La legge prevede nei confronti dei trasgressori delle disposizioni urbanistico-edilizie, in aggiunta alle sanzioni amministrative, civili, fiscali ed accessorie, sanzioni penali graduate secondo la gravità dell’illecito.
Le pene, già previste dalla L. 1150/42, sono state progressivamente inasprite ed attualmente l’art. 20 della L. 47/85 prevede quattro figure, di natura contravvenzionale, di abuso edilizio:
— la costruzione in parziale difformità dalla concessione edilizia o l’inosservanza delle norme di legge, di regolamenti edilizi e di strumenti urbanistici (art. 20, lett. a), punite con l’ammenda fino a 20 milioni;
— la costruzione in totale difformità o in assenza di concessione, ovvero la prosecuzione dei lavori nonostante l’ordine di sospensione (art. 20, lett. b), punite con l’arresto fino a due anni e l’ammenda da 10 a 100 milioni;
— la lottizzazione abusiva a scopo edilizio (art. 20, lett. c), parte prima) nonché interventi edilizi in aree sottoposte a vincolo storico, artistico, archeologico, paesistico, ambientale, in variazione essenziale, in difformità totale o in assenza della prescritta concessione (art. 20, lett. c), parte seconda): fattispecie entrambe punite con l’arresto fino a due anni e l’ammenda da 30 a 100 milioni.

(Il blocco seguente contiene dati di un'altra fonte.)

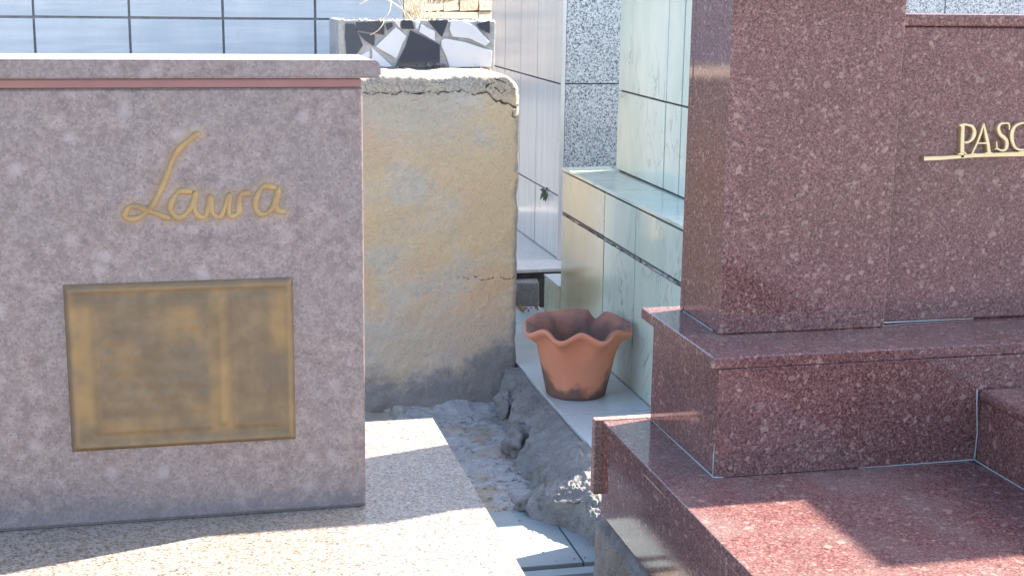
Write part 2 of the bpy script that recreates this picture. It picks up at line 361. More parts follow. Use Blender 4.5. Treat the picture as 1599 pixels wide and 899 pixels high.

Trattasi di reati di competenza pretorile, procedibili di ufficio. Con la soppressione della figura del pretore (dal 2-6-1999) la competenza passa al Tribunale (D.Lgs. 51/98).
Il reato di costruzione edilizia senza concessione o in difformità da essa ha natura permanente e la permanenza cessa con il totale esaurimento dell’attività illecita, cioè con l’ultimazione dell’opera nel suo complesso, compresi i lavori di rifinitura anche esterni, quali gli intonaci e gli infissi.
I proprietari dei fondi confinanti sono legittimati a costituirsi parte civile nei procedimenti penali ed a chiedere il risarcimento dei danni a loro provocati dalla violazione delle norme edilizie. È altresì ammissibile la costituzione di parte civile del Comune, anche nella sua veste di ente rappresentativo degli interessi collettivi della comunità locale.
La costruzione abusiva può essere sottoposta a sequestro, non è confiscabile a norma dell’art. 240 c.p. ma il giudice, con la sentenza di condanna, deve ordinarne la demolizione se questa non sia stata altrimenti eseguita (art. 7, ult. co., L. 47/85).
L’azione penale è sospesa fino all’esaurimento del procedimento amministrativo di sanatoria.